Israel War: America Will Support Israel Even if It Invades Gaza

Impact

Why does America support Israel? This question has been answered plenty of times before, but since experts usually give the wrong answer, the right one needs to be repeated every time the Middle East’s single Western democracy gets involved in another crisis.

Claims that Israel is not a democratic nation or that political parties like the far right’s Yisrael Beiteinu are the moral equivalent of Hamas are ridiculous. Yes, Israel’s laws regarding religious liberty, freedom of speech and economic freedom have plenty of room for improvement. But the reports of groups like Human Rights Watch speak as much to Israel’s openness as they do to its repressiveness. NGOs should have the right to chronicle practices of which they disapprove, but less repressive regimes are the only ones that allow them to do so. (If only this were true in Iran or North Korea.)

None of this is reason for the United States to continue providing military support to Israel. People from Ron Paul on the right to Glenn Greenwald on the left have argued that American support for Israel isn’t worth the price that America has to pay for it, and exhibit one for them would likely be the 9/11 attacks. It's a fair enough case.

More importantly, the younger generation of Americans appears to agree. Unlike the Baby Boomers and Generation Xers, millennials don’t tend to remember the Cold War and have no idea why America provides such disproportionate support when we appear to get so little out of the relationship. Even with America’s support for illiberal countries like Saudi Arabia, young Americans can understand that we get oil.

Why go far out of our way to support Israel? The short answer to this question is that we don’t. At least, not anymore than we have for other American allies. The United States gave more resources to the Soviet Union during World War II and funded a large part of France’s colonial efforts in the first half of the Vietnam War.
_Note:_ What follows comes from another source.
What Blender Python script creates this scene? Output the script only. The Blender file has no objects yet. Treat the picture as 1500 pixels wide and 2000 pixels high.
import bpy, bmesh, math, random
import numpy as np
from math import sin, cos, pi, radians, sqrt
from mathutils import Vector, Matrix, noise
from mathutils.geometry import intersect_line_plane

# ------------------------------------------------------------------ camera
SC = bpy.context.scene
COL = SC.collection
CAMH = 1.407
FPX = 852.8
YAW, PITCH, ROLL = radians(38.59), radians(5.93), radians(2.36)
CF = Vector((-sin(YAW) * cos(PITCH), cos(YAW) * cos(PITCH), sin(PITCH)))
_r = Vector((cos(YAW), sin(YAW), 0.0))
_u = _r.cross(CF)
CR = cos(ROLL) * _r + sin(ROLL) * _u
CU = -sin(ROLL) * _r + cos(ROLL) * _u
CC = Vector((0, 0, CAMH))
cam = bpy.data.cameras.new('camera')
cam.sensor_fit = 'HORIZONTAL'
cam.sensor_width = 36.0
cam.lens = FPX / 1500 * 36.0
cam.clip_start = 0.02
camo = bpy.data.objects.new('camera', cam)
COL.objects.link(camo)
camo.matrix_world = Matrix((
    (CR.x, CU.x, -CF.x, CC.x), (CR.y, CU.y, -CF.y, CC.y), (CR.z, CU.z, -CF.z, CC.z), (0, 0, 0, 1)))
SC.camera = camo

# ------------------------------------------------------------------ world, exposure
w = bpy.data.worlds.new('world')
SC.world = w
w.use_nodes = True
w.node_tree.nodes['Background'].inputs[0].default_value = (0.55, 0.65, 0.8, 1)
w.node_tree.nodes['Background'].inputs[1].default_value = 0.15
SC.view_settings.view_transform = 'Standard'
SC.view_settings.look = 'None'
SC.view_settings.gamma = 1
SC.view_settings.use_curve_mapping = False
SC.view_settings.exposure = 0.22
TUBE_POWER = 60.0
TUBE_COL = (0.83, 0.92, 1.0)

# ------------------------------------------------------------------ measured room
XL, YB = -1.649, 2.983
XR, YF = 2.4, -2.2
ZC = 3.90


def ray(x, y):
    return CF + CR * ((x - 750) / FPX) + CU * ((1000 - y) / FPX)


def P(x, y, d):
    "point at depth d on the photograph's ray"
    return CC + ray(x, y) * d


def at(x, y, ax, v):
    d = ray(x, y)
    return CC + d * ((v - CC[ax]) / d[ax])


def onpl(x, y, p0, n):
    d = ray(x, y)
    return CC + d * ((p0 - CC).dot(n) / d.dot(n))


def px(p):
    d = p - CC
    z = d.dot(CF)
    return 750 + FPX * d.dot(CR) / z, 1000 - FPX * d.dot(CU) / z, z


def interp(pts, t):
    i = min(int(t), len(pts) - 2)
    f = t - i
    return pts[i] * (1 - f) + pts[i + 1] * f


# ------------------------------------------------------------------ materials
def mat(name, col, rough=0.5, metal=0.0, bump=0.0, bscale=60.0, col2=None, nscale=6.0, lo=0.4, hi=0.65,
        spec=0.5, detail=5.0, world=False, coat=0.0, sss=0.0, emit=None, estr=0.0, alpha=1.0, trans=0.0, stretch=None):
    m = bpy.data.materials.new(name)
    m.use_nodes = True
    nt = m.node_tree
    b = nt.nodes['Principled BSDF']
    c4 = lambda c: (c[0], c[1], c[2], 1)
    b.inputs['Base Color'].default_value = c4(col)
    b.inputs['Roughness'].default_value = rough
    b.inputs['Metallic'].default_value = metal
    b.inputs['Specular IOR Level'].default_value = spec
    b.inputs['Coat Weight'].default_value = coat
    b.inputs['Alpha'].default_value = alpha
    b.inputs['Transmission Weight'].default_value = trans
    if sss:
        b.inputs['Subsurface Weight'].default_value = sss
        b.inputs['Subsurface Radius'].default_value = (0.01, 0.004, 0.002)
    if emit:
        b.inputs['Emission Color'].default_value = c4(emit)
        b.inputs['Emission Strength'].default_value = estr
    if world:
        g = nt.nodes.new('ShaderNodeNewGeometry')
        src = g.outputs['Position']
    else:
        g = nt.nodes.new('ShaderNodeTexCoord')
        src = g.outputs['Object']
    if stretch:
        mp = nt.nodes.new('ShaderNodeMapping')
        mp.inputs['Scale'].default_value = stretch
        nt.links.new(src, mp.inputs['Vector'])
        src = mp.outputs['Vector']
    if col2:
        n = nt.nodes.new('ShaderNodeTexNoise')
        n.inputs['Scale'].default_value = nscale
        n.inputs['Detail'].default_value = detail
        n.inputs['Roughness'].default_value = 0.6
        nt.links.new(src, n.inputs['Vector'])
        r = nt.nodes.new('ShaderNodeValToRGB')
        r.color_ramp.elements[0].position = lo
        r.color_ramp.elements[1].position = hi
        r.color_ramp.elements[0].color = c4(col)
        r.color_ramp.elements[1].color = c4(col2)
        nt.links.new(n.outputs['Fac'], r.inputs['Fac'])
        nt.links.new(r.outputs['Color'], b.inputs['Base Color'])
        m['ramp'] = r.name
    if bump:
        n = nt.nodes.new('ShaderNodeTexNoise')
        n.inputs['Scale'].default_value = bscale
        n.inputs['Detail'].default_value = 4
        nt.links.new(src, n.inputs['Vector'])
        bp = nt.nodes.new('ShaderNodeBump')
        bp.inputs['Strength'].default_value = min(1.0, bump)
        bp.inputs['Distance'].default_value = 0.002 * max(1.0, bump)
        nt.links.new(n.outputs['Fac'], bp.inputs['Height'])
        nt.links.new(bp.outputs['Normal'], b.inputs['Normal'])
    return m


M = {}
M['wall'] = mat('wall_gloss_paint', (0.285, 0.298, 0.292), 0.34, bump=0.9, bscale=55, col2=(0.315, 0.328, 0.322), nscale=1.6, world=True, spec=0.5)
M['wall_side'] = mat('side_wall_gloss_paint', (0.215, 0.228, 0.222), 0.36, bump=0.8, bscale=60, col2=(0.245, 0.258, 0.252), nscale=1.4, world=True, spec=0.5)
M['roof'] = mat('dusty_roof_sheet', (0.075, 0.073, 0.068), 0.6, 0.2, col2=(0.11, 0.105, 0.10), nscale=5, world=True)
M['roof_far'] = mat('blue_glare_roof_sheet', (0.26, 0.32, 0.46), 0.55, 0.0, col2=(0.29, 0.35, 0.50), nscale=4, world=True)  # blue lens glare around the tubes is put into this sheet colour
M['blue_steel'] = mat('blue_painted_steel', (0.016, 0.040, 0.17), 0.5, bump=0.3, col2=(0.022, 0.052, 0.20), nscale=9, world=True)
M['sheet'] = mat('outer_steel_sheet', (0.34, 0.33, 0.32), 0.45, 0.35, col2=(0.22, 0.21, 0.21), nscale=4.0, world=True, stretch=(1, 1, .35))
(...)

America has close to 30,000 military personnel in South Korea and over 35,000 in Japan, but zero in Israel.

Israel may receive more support today, but this is because they are more frequently at war than allies like Great Britain, France or Canada. Any of those countries could probably rely on American support with as much confidence as Israel. 

Commentators like Peter Beinart have questioned whether American support for Israel will last. After all, most young American Jews feel little affinity for Israel and don’t see defending it as a priority. But this assumes that America’s support for Israel is part of public domain. This isn’t the case. Not just among American Jews, but among Americans in general, support for Israel is probably about as much a priority as combating global warming: They like the idea but wouldn’t go to too much trouble to enforce it.

Evangelicals, the only group that supports Israel more or less uncritically, have very little influence over Washington’s military aid policies. Their support for Israel has always been more of a footnote to more fervent priorities, such as their opposition to abortion.

Support for Israel is more endemic to Washington than it is to America. It is bipartisan. It is a position which is not only grounded in the history of U.S.-Israel relations but is also grounded in the traditions of American diplomacy. Israel may not have been a member of NATO at any point during the Cold War, but its alignment with America was no less strong during those years. Walking away from this relationship would be as radical a step as walking away from NATO.

Of course, critics may say that this isn’t such a bad idea. After all, the Cold War is over. Provocations in Gaza and the West Bank are making Israel more of a liability than an asset. Wasn’t the War on Terror a costly enough price for this alliance? But this argument oversimplifies the issues. America’s support for Kuwait was probably more important than America’s support for Israel in provoking the War on Terror, but this doesn’t delegitimize either position.

America’s military support for Israel has in the past often made the difference between that country’s existence and destruction. Today, it is possible that Israel could stand without American support. Israel enjoys good relations with India and is forging bonds with countries like Russia as well. But nothing — not even millennial disillusionment with the State of Israel — suggests that the United States’s relationship to the country will be changing in either the short or long term. Israel may not be Great Britain, but the relationship is still special.